GIUSEPPE TRIELLI
"Ecco un frammento d'utensile, un rottame di ghisa, un chiodo torto, una scatola di zinco vuota, un palmo di spago, una scheggia un truciolo. Tutto mi parla, tutto per me è segno che so leggere. (..) Le linee espresse dall'incontro casuale degli oggetti inventano una scrittura ermetica".
Queste frasi di D'Annunzio, tratte dal Libro segreto, potrebbero costituire un'introduzione appropriata alla prima fase del lavoro svolto da Giuseppe Trielli attorno alla metà degli anni '70, quando - poco più che ventenne - iniziava il suo percorso ritraendo i materiali corrosi gettati dalla risacca sulla spiaggia o gl'intonaci sbreccati o, ancora, le fitte trame dei tessuti.
In quel momento inaugurale, la raffigurazione dilatata portava il tratto, teso e senza fine ripetuto, ad un livello d'autonomia tale da indurre "un aniconismo più che altro apparente" attraverso una "pittura che parte dai segni (naturali) per giungere all'emozione, non viceversa" (Rolando).
In realtà, la definizione di "informale-al-contrario" applicata alla pittura di Trielli - ancorché più volte ribadita nei testi critici concernenti il suo lavoro - non risulta del tutto giustificata, giacché l'intenzionalità dell'artista sembra collocarsi piuttosto nel solco dell'osservazione leonardesca sulle potenzialità suggestive delle configurazioni casuali isolate su "muri imbrattati di varie macchie o in pietre di vari misti", volta cioè a rintracciare una forma significante all'interno di una struttura amorfa.
Del tutto conseguenti appaiono quindi gl'indirizzi che la ricerca dell'artista assume negli anni '80, tesi al raggiungimento di una "forma sentita" o "rivelata", muovendo tuttavia da emergenze figurali più identificabili (fiori in terrina, paesaggi di riviera in cui prendono campo facciate di ville contornate d'alberi).
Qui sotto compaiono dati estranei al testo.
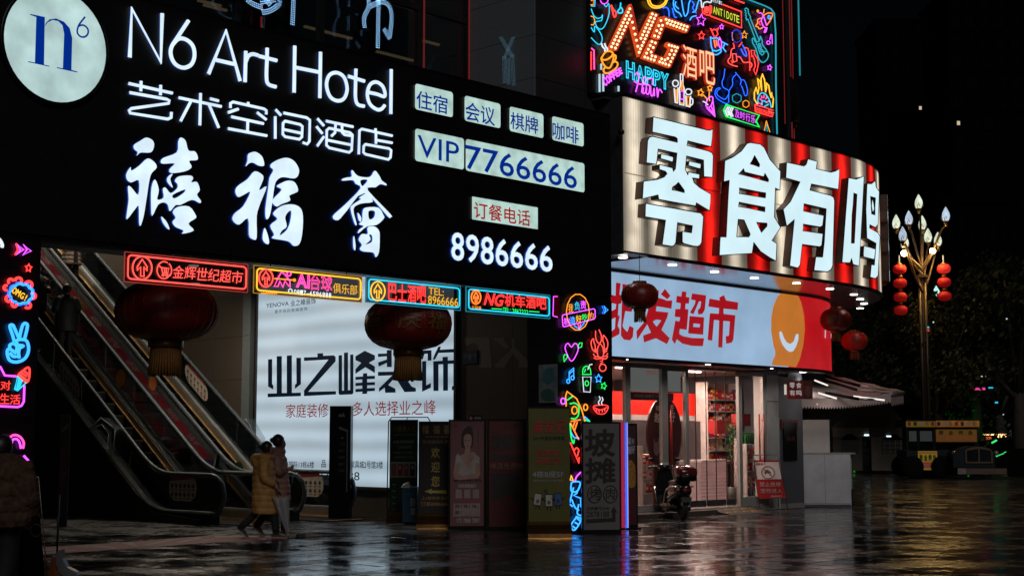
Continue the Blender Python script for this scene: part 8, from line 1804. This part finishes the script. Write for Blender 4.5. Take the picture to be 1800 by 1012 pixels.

"Un muro, una finestra", scriveva Tullio Cicciarelli nel 1985, "siglano l'ambiente e mostrano anche dalla parte del pittore il valore e l'importanza dello stato d'animo. Fermare l'immagine d'una facciata vuol dire tenere sotto controllo il paesaggio con tutti i suoi contenuti e connotati".
Particolare rilievo - nel tentativo dell'artista di calarsi, empaticamente, nell'intimo della forma - assume il calibrato esercizio di modulazione cromatica inteso a restituire una peculiare vibrazione luminosa, che si coglie nei lavori degli ultimi anni, come Riflessi di maiolica (1992) dove riaffiora il segno acuto e veloce degli esordi od Anfora marina (anch'esso del 1992) in cui invece il profilo dell'oggetto effigiato sembra implodere nell'accumulo di tracce di colore.
Cruciale, in questo processo ambivalente di costruzione/dissoluzione della forma, appare la realizzazione di Mediterraneo, opera recentissima (1994), nella quale il rapporto con la figura ed il paesaggio risulta distillato non in termini di sperimentalismo linguistico bensì - piuttosto - con una sorta di adesione fisica al soggetto che riduce la profondità del campo visivo per sondare, quasi tattilmente, le impronte cromatiche di cui si compone.
Così, nell'intreccio - a tutta prima indistinto - d'azzurri e di verdi, di rossi e di bruni, ambiente e figura si sciolgono da contorni preclusivi per dar vita a quell'arte "non imitativa ma nemmeno evasiva" annunciata, negli anni '50, da Renato Birolli.